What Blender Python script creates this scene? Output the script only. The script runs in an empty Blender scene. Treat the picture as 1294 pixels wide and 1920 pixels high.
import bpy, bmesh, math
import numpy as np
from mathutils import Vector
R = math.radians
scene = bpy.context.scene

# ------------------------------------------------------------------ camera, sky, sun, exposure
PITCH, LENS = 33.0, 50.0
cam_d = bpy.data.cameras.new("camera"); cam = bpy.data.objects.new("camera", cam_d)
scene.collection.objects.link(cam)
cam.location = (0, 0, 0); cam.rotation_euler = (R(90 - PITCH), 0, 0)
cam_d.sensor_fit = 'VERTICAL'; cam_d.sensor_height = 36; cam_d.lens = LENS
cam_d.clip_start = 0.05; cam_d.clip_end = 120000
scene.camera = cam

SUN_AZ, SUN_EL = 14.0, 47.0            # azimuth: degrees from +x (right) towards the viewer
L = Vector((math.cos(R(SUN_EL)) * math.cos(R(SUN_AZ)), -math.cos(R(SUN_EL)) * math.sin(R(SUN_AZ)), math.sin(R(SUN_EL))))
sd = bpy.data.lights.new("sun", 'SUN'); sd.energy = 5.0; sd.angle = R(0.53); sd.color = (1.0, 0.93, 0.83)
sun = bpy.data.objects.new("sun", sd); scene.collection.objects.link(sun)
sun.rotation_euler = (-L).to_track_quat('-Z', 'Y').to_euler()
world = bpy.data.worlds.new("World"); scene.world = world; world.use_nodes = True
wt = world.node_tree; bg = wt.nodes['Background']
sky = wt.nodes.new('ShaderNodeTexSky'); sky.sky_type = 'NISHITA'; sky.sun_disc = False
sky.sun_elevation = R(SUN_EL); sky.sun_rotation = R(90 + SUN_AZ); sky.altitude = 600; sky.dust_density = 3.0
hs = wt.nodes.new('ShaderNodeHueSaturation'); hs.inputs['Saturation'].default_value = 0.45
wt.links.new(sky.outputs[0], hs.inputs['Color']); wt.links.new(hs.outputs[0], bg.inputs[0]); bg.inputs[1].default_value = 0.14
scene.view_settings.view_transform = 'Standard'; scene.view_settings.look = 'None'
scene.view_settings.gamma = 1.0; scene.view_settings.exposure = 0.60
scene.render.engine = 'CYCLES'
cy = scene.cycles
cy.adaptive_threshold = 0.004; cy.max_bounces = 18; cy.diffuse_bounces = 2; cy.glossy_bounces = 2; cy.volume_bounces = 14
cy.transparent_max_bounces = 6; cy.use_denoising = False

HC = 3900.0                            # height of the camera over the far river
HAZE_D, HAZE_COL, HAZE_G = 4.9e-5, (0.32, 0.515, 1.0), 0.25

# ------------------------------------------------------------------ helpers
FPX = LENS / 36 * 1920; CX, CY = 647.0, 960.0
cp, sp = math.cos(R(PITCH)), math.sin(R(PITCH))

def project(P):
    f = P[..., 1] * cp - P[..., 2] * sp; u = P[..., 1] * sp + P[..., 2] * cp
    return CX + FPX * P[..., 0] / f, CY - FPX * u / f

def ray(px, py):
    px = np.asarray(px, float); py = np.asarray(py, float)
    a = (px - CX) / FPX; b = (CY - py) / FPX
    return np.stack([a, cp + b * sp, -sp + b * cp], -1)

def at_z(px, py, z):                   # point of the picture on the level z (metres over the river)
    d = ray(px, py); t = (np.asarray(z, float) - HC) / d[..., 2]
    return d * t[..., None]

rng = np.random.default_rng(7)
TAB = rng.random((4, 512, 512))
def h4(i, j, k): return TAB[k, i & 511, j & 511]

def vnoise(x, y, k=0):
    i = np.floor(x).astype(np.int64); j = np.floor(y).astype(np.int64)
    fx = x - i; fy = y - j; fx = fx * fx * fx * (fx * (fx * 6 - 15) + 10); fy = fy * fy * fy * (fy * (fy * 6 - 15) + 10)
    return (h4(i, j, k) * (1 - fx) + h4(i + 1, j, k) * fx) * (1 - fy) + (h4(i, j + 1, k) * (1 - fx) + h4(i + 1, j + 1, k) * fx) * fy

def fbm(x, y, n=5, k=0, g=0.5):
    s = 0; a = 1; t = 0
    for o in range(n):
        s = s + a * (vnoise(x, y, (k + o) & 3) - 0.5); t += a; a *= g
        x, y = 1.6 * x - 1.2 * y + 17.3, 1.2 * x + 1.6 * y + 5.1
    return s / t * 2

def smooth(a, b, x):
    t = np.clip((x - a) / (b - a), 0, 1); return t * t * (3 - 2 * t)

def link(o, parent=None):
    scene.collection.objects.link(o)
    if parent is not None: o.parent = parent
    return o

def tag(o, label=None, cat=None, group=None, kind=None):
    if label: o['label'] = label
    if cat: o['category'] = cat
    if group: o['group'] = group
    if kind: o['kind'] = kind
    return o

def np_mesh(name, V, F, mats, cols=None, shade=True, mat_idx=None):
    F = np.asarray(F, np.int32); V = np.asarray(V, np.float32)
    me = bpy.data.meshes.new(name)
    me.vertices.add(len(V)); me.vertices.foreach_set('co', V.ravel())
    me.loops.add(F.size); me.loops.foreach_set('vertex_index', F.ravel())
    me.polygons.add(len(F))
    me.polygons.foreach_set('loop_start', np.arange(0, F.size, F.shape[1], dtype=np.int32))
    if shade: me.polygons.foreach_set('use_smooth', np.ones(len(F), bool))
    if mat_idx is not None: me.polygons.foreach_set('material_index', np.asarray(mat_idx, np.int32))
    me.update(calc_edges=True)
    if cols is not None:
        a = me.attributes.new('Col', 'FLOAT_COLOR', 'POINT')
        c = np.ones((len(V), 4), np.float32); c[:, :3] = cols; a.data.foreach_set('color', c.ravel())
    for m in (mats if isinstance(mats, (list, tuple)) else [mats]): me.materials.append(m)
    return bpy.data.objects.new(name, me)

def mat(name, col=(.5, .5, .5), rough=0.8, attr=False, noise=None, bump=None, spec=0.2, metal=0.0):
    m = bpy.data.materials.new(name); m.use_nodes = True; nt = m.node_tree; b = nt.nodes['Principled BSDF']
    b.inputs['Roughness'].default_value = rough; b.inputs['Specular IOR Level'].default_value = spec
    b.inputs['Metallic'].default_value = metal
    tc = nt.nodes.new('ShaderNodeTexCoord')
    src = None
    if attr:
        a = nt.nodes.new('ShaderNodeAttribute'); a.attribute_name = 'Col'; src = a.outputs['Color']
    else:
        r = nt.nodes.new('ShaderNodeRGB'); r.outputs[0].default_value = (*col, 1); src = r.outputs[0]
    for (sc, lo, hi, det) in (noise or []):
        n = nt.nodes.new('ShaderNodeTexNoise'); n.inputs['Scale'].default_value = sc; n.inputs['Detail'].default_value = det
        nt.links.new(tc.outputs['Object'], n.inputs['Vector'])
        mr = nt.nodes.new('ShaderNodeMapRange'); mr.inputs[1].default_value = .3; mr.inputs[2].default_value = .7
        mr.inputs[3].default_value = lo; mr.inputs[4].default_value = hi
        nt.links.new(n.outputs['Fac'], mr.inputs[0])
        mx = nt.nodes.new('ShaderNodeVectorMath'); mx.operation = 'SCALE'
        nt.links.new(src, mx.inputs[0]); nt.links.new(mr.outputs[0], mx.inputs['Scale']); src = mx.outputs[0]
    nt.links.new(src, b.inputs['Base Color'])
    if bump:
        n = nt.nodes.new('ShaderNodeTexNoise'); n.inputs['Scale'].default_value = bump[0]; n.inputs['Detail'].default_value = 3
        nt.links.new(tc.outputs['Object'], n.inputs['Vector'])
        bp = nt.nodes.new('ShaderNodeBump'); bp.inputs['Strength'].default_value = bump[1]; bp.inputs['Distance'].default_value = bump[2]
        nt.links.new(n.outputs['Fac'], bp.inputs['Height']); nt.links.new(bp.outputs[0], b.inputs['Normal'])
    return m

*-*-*

→ Written exercise: Point out every line holding the string "picture" and copy it.

→ Solution to this exercise:
What Blender Python script creates this scene? Output the script only. The script runs in an empty Blender scene. Treat the picture as 1294 pixels wide and 1920 pixels high.
def at_z(px, py, z):                   # point of the picture on the level z (metres over the river)